The main tank must be provided with safety valve drain cock and pressure gauge, and the air main, of not less than ¾ in. diameter barrel, preferably steam barrel, must be arranged to travel in a downward direction from the main tank towards an end station tank, which is a duplicate in miniature of the main tank or receiver. All branches must be taken upwards off the main. Such an arrangement, if care is taken that the end station tank has its relief valve set to blow off before the main tank safety valve acts, ensures that all moisture is collected in the end station tank.

The Airostyle and Lithos, Ltd., claim to be the originators of such a system, and it is here explained in print for the first time.

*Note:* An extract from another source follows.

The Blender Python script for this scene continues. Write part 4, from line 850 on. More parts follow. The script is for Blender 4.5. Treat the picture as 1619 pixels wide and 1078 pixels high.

All experiments with a view to scrubbing or purifying the compressed air of moisture, oils, etc., on the air main side of the main tank, other than the above simple expedient, have proved more or less failures, either from want of appreciation of the increased capillary attraction set up in the tanks and air main, or from the difficulty of satisfactorily and frequently cleaning out such scrubber as may be inserted, and the incidental difficulty created in the prevention of dust being carried out of the scrubber throughout the system.

It need hardly be said that ample air must be provided in order to have sufficient pressure always available for the full number of operators employed, and this point is one which cannot be too strongly emphasized, for in too many cases firms have installed small compressors and have been misled as to their maximum capacity, mainly through over anxiety on the part of the salesman to secure his order for apparatus, he apparently having been afraid to ask a high figure for a really efficient compressor.